Vietnam central bank determined to dampen gold price appreciation
Vietnam central bank determined to dampen gold price appreciation
The State Bank of Vietnam (SBV) will not let domestic gold prices jump much higher above the world gold price, deputy governor Dao Minh Tu told a press briefing on Wednesday.
This photo captures people buying and selling gold jewelry at a store in Ba Chieu Market, Binh Thanh District, Ho Chi Minh City, December 29, 2023. Photo: Tu Trung / Tuoi Tre |
Tu emphasized that the significant disparity in gold prices between Vietnam and the global market is deemed unacceptable.
It is now imperative to revise Decree 24, which has been in effect for over a decade, and empower the SBV to intervene in the local gold market to ensure its stability.
The projected amending and supplementing decree is anticipated to help better manage the gold market and tighten control over a surge in the price of the precious metal in Vietnam.
The government respects residents' rights of storing and trading gold, but it disapproves of the gap in gold prices between the country and the world reaching nearly VND20 million (US$826) per tael.
A tael equals 1.2 troy ounces.
Tu also underlined that the central bank takes a dim view of the wide gap in gold prices between Saigon Jewelry Company (SJC), the largest gold firm in Vietnam, and other gold suppliers.
The central bank will not shield the prices of SJC-branded gold bullion, Tu said.
Dao Xuan Tuan, head of the SBV foreign exchange management department, said that the local prices of the yellow metal, mainly SJC gold, have skyrocketed over the past few months.
In late 2023, Vietnamese Prime Minister Pham Minh Chinh instructed the central bank to address the escalating local gold prices, which he noted had adversely affected monetary markets and market sentiment in the preceding weeks.
The price of gold in Vietnam jumped sky-high in December, reaching a peak of VND80 million ($3,292.86) per tael on December 26, and gained nearly 20 percent since the beginning of 2023, Reuters reported.
The central bank said on Tuesday that it would set a credit growth cap of 15 percent for the local banking system for this year.

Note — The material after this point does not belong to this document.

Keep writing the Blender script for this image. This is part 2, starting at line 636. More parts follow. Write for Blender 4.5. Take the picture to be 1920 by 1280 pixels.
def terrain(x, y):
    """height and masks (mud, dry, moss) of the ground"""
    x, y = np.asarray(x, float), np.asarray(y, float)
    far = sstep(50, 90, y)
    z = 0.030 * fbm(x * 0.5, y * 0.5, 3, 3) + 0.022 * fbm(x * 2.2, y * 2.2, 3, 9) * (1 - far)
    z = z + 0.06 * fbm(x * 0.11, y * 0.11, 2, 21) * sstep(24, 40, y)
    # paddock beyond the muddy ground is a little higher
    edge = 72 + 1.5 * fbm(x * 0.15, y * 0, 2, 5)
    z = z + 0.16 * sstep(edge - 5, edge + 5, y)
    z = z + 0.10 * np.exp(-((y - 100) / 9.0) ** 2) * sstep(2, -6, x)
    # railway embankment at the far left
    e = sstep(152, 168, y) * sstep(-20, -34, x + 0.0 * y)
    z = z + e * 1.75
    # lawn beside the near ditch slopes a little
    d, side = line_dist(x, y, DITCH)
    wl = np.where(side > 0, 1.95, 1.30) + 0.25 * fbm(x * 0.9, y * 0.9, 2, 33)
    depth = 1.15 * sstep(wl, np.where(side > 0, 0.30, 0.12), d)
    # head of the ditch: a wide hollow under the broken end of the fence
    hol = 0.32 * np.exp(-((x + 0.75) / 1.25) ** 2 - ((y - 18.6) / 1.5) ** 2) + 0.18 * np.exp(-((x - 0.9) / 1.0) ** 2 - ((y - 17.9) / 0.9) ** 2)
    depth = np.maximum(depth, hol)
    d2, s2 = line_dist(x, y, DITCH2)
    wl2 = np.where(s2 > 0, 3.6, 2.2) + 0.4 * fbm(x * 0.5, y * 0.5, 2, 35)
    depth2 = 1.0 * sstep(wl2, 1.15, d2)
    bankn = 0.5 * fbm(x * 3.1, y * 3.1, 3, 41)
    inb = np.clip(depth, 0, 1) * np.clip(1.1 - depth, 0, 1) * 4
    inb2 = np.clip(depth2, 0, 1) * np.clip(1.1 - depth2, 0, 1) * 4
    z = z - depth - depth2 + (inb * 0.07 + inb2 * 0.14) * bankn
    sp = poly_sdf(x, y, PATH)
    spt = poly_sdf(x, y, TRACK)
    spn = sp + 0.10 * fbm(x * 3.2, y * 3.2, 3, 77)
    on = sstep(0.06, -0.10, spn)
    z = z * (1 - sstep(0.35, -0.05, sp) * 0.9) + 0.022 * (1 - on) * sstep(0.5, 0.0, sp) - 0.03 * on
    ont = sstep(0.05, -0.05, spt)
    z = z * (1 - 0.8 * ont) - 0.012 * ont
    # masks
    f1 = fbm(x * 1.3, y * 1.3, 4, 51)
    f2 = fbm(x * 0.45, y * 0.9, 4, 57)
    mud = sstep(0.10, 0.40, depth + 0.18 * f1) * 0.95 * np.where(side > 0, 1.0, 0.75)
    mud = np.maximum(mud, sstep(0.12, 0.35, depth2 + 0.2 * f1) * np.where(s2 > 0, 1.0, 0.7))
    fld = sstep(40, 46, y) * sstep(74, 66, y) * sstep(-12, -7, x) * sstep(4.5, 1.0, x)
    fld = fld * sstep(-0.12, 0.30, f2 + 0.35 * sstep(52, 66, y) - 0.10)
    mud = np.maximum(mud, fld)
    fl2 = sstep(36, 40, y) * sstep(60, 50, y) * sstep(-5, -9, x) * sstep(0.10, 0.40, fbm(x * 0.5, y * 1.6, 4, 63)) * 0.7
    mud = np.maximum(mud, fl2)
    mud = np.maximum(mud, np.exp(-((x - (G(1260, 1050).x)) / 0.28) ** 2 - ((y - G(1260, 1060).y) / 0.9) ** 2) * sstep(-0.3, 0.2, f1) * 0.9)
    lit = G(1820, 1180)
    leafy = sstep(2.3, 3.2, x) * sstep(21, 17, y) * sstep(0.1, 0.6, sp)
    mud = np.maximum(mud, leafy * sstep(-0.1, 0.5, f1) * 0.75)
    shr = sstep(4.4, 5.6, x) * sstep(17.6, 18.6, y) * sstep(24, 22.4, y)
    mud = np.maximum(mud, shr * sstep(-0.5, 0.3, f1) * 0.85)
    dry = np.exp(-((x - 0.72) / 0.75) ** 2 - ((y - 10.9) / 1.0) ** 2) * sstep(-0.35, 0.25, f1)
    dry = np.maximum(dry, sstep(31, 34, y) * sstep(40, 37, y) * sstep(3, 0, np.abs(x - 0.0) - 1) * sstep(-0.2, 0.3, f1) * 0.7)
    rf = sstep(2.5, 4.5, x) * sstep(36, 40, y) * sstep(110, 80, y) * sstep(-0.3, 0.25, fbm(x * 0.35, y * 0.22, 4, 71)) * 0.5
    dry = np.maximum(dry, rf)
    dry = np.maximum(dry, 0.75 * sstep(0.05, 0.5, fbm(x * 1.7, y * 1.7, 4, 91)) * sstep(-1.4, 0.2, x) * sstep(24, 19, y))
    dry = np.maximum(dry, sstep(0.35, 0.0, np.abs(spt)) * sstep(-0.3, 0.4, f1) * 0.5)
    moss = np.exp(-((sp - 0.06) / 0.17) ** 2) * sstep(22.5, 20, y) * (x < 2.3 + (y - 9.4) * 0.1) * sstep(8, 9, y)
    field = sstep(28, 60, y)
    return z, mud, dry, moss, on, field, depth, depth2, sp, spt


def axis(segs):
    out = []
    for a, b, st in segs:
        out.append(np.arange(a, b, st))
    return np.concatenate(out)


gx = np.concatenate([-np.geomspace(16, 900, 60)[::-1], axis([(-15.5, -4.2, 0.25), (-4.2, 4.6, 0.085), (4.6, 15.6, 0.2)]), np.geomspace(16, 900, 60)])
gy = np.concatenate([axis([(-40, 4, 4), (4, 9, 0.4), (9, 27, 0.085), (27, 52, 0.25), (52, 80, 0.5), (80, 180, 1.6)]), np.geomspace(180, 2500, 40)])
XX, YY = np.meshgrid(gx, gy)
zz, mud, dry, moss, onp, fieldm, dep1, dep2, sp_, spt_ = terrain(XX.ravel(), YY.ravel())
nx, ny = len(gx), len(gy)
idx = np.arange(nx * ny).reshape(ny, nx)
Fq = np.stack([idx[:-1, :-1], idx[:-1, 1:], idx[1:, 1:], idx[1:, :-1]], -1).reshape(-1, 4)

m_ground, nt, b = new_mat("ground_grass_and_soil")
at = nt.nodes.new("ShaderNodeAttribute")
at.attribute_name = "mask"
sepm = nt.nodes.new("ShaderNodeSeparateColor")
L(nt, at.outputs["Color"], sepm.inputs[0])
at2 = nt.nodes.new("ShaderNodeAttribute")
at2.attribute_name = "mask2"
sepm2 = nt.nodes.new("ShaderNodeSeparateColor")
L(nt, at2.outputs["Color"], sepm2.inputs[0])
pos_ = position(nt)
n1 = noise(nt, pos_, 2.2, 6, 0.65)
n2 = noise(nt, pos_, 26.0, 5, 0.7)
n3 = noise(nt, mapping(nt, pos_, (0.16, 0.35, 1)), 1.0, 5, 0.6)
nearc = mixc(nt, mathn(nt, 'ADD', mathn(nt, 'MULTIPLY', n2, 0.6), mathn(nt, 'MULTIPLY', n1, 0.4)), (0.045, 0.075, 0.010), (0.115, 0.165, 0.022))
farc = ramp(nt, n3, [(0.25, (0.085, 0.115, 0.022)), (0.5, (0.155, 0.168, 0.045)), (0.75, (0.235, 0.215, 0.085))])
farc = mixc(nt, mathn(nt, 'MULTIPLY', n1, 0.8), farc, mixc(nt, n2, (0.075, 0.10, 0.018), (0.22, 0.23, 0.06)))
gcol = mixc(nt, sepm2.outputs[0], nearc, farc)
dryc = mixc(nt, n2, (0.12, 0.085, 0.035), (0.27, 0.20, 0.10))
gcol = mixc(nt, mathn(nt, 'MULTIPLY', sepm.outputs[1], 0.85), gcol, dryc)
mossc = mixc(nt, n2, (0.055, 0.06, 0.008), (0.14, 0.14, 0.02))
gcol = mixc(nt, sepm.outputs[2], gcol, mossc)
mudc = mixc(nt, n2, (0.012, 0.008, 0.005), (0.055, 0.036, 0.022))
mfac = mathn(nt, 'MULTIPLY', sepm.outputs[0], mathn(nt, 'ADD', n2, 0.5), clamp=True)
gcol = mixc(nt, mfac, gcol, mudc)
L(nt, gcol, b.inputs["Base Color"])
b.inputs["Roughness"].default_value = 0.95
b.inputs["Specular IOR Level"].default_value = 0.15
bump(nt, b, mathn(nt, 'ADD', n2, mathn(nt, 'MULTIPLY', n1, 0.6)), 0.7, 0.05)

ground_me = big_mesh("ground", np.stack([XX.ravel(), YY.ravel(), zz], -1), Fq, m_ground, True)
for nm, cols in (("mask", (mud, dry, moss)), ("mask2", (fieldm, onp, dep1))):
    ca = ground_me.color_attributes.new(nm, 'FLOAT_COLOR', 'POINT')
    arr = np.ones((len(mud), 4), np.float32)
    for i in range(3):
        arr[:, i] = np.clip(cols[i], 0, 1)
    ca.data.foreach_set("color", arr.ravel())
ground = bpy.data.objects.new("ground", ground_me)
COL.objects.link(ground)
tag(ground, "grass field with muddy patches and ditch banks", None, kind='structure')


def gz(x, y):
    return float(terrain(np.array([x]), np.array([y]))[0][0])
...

The cap can be adjusted depending on the situation as it develops, according to the SBV.
During a press conference outlining the banking system's plans for 2024, Tu remarked that a significant change in the central bank's credit management mechanism was the allocation of one-off credit growth quotas for commercial banks at the beginning of the year, deviating from the recurring allocation system used in previous years.
The change is aimed at injecting more capital into the economy and asking commercial banks to be more responsible for it.
As calculated, an additional VND2,000 trillion ($81.7 billion) will be channeled into the economy in 2024.
As of the end of 2023, the total outstanding debt had stood at VND13,600 trillion ($561 billion) with a growth rate of 15 percent.
Credit is still seen as a major source of capital for the economy, according to Tu.
The central bank asked commercial banks to fulfill this credit growth target for this year to provide sufficient loans for enterprises and residents.
Credit growth can be revised up to 16 percent if the economy needs capital and the macro-economic situation is stable, he said.
With regard to lending rates, Tu said that the central bank will continue to keep a close watch on the global and local economies to make the monetary policy flexible in order to stabilize the macroeconomy and rein in inflation.
Lending rates have been cut to the lowest level in 20 years, so many commercial banks said that they could not keep adjusting the interest down.
However, Tu expected the rates to ebb to a lower level as the central bank will not ask for a hike in lending rates this year.
Lower interest is meant to support residents and enterprises amid the ongoing economic slowdown.